Benefits Of Different Panel Types

OLED monitors tend to have the best color volume because they can display dark colors without any issues. QD-OLED monitors, a type of OLED, go a step further by displaying colors as bright as pure white, which is ultimately the goal of any type of display. On the other hand, W-OLED monitors, which are different from QD-OLEDs, can't display bright colors as well, but they still offer the same benefits for dark colors.

There's more variation in performance on LED-backlit monitors, as even the LCD panel type can affect the color volume. However, those with Mini LED backlighting, like the Acer Nitro XV275K P3biipruzx and the Samsung Odyssey Neo G8 S32BG75, offer the best performance as they display darker and brighter colors than LCD monitors with edge-lit LED backlighting.

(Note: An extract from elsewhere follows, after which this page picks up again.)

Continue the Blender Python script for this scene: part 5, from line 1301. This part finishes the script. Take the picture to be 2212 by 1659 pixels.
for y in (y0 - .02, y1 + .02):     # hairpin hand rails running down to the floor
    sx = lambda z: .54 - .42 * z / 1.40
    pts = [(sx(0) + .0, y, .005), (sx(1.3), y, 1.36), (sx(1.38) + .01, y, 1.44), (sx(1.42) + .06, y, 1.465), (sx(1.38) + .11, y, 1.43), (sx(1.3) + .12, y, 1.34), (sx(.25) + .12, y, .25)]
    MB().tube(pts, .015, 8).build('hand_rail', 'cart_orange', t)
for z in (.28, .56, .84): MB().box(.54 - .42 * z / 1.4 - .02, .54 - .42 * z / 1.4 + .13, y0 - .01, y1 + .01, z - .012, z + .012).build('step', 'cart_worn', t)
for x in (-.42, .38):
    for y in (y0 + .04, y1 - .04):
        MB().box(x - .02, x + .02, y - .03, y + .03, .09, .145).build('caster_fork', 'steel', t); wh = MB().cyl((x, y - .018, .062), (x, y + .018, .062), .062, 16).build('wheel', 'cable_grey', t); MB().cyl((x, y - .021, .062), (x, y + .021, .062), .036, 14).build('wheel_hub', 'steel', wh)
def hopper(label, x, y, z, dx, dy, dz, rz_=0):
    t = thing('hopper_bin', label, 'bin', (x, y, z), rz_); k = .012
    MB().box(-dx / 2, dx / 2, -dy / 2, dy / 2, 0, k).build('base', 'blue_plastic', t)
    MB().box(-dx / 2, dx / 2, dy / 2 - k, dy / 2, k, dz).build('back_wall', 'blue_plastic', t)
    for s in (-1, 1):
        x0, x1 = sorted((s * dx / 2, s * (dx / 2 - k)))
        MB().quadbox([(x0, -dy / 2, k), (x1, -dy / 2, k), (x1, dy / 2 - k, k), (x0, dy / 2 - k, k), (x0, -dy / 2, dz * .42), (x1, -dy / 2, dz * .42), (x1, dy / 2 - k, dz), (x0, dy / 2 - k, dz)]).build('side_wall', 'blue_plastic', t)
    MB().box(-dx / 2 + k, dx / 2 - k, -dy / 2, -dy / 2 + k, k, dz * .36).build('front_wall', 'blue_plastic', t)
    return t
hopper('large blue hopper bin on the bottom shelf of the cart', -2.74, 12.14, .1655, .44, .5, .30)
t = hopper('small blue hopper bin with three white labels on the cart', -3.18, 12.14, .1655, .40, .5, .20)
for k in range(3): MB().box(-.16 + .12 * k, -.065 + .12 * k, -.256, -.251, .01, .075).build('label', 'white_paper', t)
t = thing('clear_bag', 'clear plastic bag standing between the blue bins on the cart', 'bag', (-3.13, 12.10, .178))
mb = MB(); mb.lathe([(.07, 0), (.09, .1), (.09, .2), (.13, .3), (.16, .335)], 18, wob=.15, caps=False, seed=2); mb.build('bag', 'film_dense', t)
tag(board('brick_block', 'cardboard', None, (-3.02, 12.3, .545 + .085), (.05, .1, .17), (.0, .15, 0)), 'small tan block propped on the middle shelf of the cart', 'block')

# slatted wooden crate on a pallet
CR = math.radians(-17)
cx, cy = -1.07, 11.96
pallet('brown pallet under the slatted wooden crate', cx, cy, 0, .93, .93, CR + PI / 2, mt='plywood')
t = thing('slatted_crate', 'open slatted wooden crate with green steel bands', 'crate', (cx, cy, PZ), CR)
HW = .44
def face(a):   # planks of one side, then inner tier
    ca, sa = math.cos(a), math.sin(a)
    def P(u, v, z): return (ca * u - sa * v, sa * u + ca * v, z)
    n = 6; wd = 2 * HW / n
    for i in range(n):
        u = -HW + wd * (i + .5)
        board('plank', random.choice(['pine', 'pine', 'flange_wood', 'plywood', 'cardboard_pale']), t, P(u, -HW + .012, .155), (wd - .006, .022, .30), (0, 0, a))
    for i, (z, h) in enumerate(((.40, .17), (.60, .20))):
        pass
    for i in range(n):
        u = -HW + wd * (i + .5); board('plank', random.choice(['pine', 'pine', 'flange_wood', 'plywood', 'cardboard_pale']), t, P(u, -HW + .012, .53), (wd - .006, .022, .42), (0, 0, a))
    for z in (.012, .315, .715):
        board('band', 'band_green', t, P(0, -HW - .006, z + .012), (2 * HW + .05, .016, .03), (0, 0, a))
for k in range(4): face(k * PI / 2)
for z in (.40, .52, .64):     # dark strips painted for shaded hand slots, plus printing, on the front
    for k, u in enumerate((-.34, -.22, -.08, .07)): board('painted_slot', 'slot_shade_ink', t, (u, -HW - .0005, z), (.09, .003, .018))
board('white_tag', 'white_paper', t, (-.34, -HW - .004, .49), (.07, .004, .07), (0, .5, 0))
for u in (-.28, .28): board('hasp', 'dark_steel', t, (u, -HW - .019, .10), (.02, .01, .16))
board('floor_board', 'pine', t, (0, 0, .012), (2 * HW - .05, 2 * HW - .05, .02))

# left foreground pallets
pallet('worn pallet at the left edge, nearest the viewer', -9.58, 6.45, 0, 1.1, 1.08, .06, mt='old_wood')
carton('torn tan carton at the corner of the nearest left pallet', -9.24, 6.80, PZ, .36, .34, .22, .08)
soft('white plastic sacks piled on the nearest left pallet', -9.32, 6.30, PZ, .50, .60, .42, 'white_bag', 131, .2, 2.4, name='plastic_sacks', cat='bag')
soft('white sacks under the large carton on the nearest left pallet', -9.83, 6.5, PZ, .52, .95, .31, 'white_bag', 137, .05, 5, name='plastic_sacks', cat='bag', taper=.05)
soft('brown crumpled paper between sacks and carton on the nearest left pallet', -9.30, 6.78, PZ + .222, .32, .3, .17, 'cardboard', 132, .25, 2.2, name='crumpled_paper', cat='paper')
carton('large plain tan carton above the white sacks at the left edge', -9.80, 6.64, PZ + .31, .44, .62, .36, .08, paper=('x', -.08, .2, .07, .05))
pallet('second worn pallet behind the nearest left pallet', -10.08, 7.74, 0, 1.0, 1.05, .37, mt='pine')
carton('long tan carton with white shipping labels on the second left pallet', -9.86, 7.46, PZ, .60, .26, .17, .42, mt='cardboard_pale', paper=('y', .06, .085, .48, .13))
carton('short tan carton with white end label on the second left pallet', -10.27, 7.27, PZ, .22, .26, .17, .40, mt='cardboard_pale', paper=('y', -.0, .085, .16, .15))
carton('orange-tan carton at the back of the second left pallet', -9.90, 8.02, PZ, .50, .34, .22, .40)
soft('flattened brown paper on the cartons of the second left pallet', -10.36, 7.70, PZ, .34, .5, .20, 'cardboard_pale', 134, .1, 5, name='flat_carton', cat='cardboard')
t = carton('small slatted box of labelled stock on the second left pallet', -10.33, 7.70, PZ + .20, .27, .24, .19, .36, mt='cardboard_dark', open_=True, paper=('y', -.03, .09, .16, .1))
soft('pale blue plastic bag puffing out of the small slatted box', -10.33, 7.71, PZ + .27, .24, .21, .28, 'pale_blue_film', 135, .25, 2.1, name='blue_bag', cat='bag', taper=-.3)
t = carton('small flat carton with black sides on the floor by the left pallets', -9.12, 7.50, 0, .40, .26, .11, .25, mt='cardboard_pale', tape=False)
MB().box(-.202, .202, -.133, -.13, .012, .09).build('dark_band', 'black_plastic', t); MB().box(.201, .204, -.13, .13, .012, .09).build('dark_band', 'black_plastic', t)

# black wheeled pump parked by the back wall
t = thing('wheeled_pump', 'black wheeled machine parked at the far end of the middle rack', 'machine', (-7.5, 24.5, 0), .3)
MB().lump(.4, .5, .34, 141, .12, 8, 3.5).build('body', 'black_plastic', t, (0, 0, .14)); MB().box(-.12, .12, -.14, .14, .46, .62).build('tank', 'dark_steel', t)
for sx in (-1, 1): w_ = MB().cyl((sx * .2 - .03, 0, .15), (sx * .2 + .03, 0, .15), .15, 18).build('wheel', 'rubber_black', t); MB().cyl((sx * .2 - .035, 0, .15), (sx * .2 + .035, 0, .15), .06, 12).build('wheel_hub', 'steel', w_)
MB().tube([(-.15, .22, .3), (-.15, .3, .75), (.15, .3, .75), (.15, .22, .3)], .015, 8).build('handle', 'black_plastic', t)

Besides that, monitors with VA panels have a higher contrast and can display dark colors better than IPS or TN panels, which have a low contrast. You can read more about those differences here.

Overall, OLEDs offer the best performance in terms of color volume, but if you can't afford an OLED, a monitor with Mini LED backlighting is the next best option.

Learn about OLED vs LED displays here.


A monitor's HDR color volume defines the range of colors it displays at various luminance levels, which is different from the HDR color gamut because that represents the range of colors at a certain luminance level. Having good color volume helps provide a satisfying HDR experience as it means the monitor can display bright and dark colors well, and some factors contribute to having good color volume, like contrast and brightness. Because of this, certain panel types offer better color volume, particularly QD-OLEDs, as they make colors vivid. We measure the HDR color volume in the DCI-P3 and Rec. 2020 color spaces using unnormalized targets, making it easier to compare the color volume between different monitors, and the volume is calculated as a percentage versus an ideal display.